== EXERCISE BRIEF ==
Write out each line of the material again, word for word.

== SOURCE DATA ==
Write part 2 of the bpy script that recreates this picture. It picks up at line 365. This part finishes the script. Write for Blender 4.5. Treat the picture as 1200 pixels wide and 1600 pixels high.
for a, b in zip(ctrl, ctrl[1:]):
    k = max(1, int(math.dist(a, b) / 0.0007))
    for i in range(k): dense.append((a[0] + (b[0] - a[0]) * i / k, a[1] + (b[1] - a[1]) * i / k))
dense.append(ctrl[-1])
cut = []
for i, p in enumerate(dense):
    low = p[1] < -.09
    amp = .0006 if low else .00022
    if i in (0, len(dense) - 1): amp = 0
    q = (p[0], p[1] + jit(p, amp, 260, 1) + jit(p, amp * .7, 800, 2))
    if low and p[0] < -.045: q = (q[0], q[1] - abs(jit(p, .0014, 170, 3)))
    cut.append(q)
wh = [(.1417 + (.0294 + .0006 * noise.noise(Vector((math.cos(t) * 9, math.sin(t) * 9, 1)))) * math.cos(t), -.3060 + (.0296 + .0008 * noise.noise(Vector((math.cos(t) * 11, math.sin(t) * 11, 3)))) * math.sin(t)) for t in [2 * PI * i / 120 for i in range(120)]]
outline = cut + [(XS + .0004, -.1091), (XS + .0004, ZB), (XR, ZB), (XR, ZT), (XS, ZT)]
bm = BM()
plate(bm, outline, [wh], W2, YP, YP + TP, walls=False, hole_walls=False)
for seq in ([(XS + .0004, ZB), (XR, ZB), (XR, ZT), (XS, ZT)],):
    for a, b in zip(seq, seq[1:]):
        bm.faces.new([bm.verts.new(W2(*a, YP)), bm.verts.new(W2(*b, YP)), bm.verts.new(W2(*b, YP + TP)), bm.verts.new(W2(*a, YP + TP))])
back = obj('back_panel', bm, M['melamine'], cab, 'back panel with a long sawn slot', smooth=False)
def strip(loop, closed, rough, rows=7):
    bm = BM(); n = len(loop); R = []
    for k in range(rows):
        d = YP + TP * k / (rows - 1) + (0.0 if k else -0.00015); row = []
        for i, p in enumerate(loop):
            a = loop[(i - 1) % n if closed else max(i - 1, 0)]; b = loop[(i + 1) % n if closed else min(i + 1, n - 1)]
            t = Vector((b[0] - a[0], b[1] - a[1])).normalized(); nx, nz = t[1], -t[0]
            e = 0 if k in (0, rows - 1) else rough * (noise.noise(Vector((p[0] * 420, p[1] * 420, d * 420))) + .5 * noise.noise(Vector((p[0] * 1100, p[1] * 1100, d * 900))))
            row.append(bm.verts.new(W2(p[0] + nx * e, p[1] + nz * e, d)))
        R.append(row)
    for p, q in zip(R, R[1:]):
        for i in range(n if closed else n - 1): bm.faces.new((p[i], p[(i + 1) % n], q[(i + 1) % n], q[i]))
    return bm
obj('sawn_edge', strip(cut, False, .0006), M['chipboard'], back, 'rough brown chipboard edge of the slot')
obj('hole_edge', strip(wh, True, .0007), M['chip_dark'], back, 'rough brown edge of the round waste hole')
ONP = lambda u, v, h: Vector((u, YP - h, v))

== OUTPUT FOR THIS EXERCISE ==
Write part 2 of the bpy script that recreates this picture. It picks up at line 365. This part finishes the script. Write for Blender 4.5. Treat the picture as 1200 pixels wide and 1600 pixels high.
for a, b in zip(ctrl, ctrl[1:]):
    k = max(1, int(math.dist(a, b) / 0.0007))
    for i in range(k): dense.append((a[0] + (b[0] - a[0]) * i / k, a[1] + (b[1] - a[1]) * i / k))
dense.append(ctrl[-1])
cut = []
for i, p in enumerate(dense):
    low = p[1] < -.09
    amp = .0006 if low else .00022
    if i in (0, len(dense) - 1): amp = 0
    q = (p[0], p[1] + jit(p, amp, 260, 1) + jit(p, amp * .7, 800, 2))
    if low and p[0] < -.045: q = (q[0], q[1] - abs(jit(p, .0014, 170, 3)))
    cut.append(q)
wh = [(.1417 + (.0294 + .0006 * noise.noise(Vector((math.cos(t) * 9, math.sin(t) * 9, 1)))) * math.cos(t), -.3060 + (.0296 + .0008 * noise.noise(Vector((math.cos(t) * 11, math.sin(t) * 11, 3)))) * math.sin(t)) for t in [2 * PI * i / 120 for i in range(120)]]
outline = cut + [(XS + .0004, -.1091), (XS + .0004, ZB), (XR, ZB), (XR, ZT), (XS, ZT)]
bm = BM()
plate(bm, outline, [wh], W2, YP, YP + TP, walls=False, hole_walls=False)
for seq in ([(XS + .0004, ZB), (XR, ZB), (XR, ZT), (XS, ZT)],):
    for a, b in zip(seq, seq[1:]):
        bm.faces.new([bm.verts.new(W2(*a, YP)), bm.verts.new(W2(*b, YP)), bm.verts.new(W2(*b, YP + TP)), bm.verts.new(W2(*a, YP + TP))])
back = obj('back_panel', bm, M['melamine'], cab, 'back panel with a long sawn slot', smooth=False)
def strip(loop, closed, rough, rows=7):
    bm = BM(); n = len(loop); R = []
    for k in range(rows):
        d = YP + TP * k / (rows - 1) + (0.0 if k else -0.00015); row = []
        for i, p in enumerate(loop):
            a = loop[(i - 1) % n if closed else max(i - 1, 0)]; b = loop[(i + 1) % n if closed else min(i + 1, n - 1)]
            t = Vector((b[0] - a[0], b[1] - a[1])).normalized(); nx, nz = t[1], -t[0]
            e = 0 if k in (0, rows - 1) else rough * (noise.noise(Vector((p[0] * 420, p[1] * 420, d * 420))) + .5 * noise.noise(Vector((p[0] * 1100, p[1] * 1100, d * 900))))
            row.append(bm.verts.new(W2(p[0] + nx * e, p[1] + nz * e, d)))
        R.append(row)
    for p, q in zip(R, R[1:]):
        for i in range(n if closed else n - 1): bm.faces.new((p[i], p[(i + 1) % n], q[(i + 1) % n], q[i]))
    return bm
obj('sawn_edge', strip(cut, False, .0006), M['chipboard'], back, 'rough brown chipboard edge of the slot')
obj('hole_edge', strip(wh, True, .0007), M['chip_dark'], back, 'rough brown edge of the round waste hole')
ONP = lambda u, v, h: Vector((u, YP - h, v))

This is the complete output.